Metaphorical? Actually, that's exactly NOT what people are saying. The commentators are not suggesting that the ancient Israelites (and others) spoke of the sky as "being like" or as "compared" to solid substance. Folks shake their head (see Walton's quote of Seely) and say flat out that the ancients thought the sky was solid--even though "solid" as we mean it isn't at all the concept in view in most of the verses in question.

So I wonder, did the ancients then consider the seas to be solid as well? I think we need to give a little bit of credit here, a little bit of consideration to the likelihood that they weren't flat out stupid. If we don't, chances are that we will be the ones having that adjective pinned to our lapels. Let's review...

Is air nothing? No, we all know that air is there, it's stuff, it's tangible...though in a highly intangible way. You can move it--you just can't take hold of it. And then there is the wind. Though we can't hold air, wind "holds" kites and airplanes up...though it is invisible. Ask Job about the wind (Job 1:18, 19) or Yeishuu`a (Jn. 3:8) or the apostles (Acts 2:2) or Paul (Acts 27:14, 15). They all knew perfectly well that air was SUBSTANCE...not nothing. Because it had force and power is precisely why the word-concept (the logos) is pneuma, (or ruuahh) encompassing spirit and air and wind and breath--invisible yet having active (and activating) agency.

So, let's turn the tables. I'm going to ask you now...is water solid? (Think "3 states" here...) No, it's a liquid, which means you can dive into it from that board in your back yard--or from the Acapulco cliffs. Now jump off the Golden Gate...is water solid? Well, now let's just say "it's solid enough". In certain circumstances it may as well be solid--it's "as good as" solid--because it "gets the job done". In other words, it "acts" like it is solid. When you hit the water at high speed, it "feels" solid. Hey...Yeishuu`a even walked on water! But...

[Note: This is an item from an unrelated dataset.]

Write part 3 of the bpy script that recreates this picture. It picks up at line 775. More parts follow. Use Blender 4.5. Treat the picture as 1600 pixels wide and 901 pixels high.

....is water solid? No. It isn't. That kinda is and was the whole point...that's precisely why Him walking on water is intended to be perceived as a remarkable thing, because we know it isn't solid. But we may well talk about it like it has properties of seeming solidity. If we talk about it in that way, and then someone comes along later and says we believe that water is solid, is that accurate--or disingenuous? In fact, what I've just pointed out is probably the exact reason the Bible speaks about air in the way it does. It has some of the same remarkable properties that water has, only more so. It CAN be talked about as having solid properties, so they described it that way. Why? Because this brings glory to the Creator, who is able to make invisibility powerful.

I repeat...these people, based on sheer experience, knew pretty much what we know about air. In has substance, yes. Power, yes. Strength, yes. But is it SOLID? We don't think so and neither did they. 

This is where I now borrow your descriptor, Lee. The places where the Bible talks about the air in these ways are almost always employing figurative language. In most of these cases, yes, the language is metaphorical. The problem is that the commentators are not saying that. They are saying that the ancients thought the sky was literally solid. Not substancy--but SOLID. That's bunk.